Euronext financial in a snap

Euronext financial in a snap

Source: Euronext Q3 results presentation

After having carried out the migration to the new data center and achieving a cumulative annual run-rate synergy of €24.4 million, Euronext confirmed:

  1. Borsa Italiana migration to Optiq by March 2023;
  2. Cost savings target based on last year’s plan called “Growth for Impact 2024“;
  3. Integration of one-off costs for a total consideration of €37.9 million;
  4. A new expansion plan for its European clearing house.

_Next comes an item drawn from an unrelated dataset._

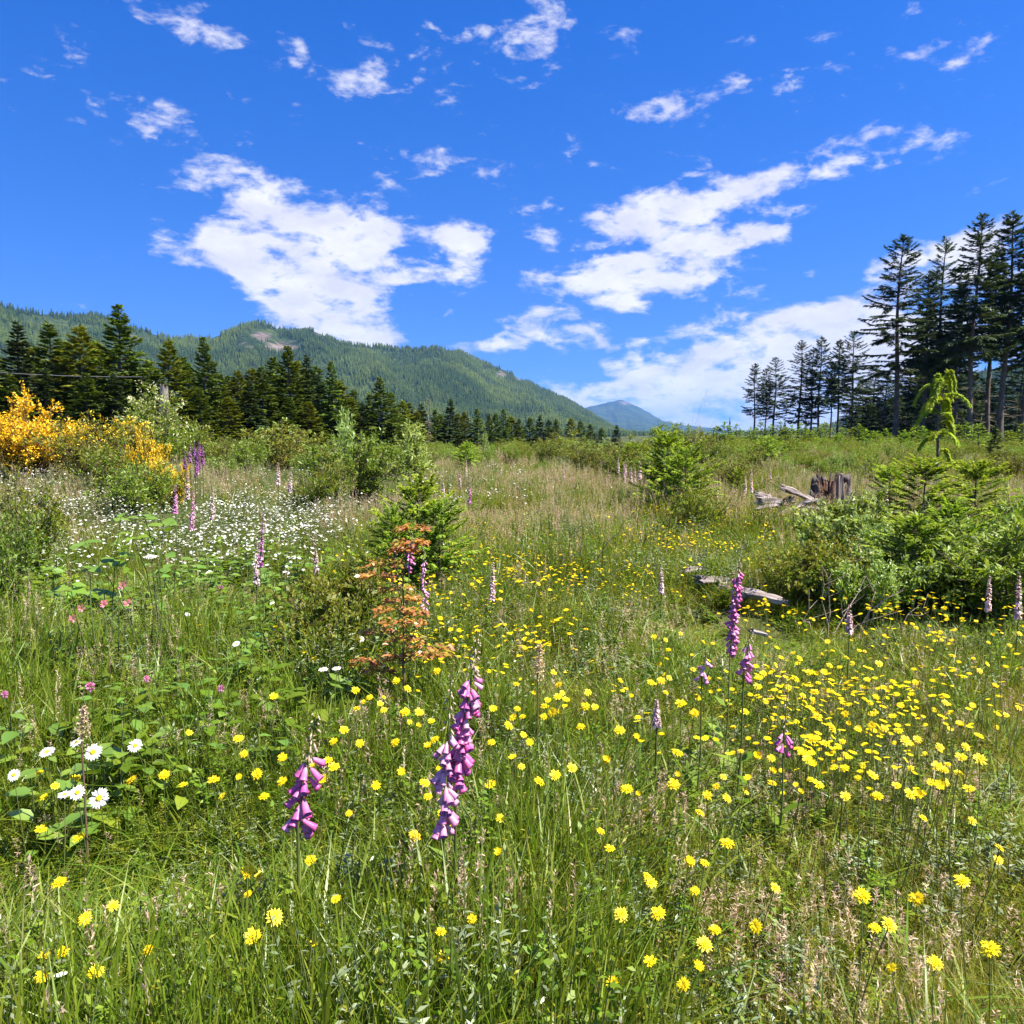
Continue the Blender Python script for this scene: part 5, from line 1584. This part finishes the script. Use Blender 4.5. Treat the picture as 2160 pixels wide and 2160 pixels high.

After Euronext’s Q3 accounts, we decide to make minor adjustments to our forecast number and raise our EPS by 1.5% in the 2023/2024 period. According to our calculation, 2023 cost savings are estimated to be around €60 million to reach €100 million in cumulative savings by 2024.

Conclusion and Valuation

Euronext is currently trading at a 13x EV/EBITDA level and a 16x price-earnings ratio in our forecasted number in 2023, with a significant discount (more than 20%) compared to Deutsche Börse and the London Stock Exchange. Following the half-year results, we lowered our target price to €98 per share; however, we continue to overweight Euronext and see no justification for such a discount. Positive catalysts to our target price are: earning upgrades, higher synergies, more business diversification, and higher volumes on monthly trading data.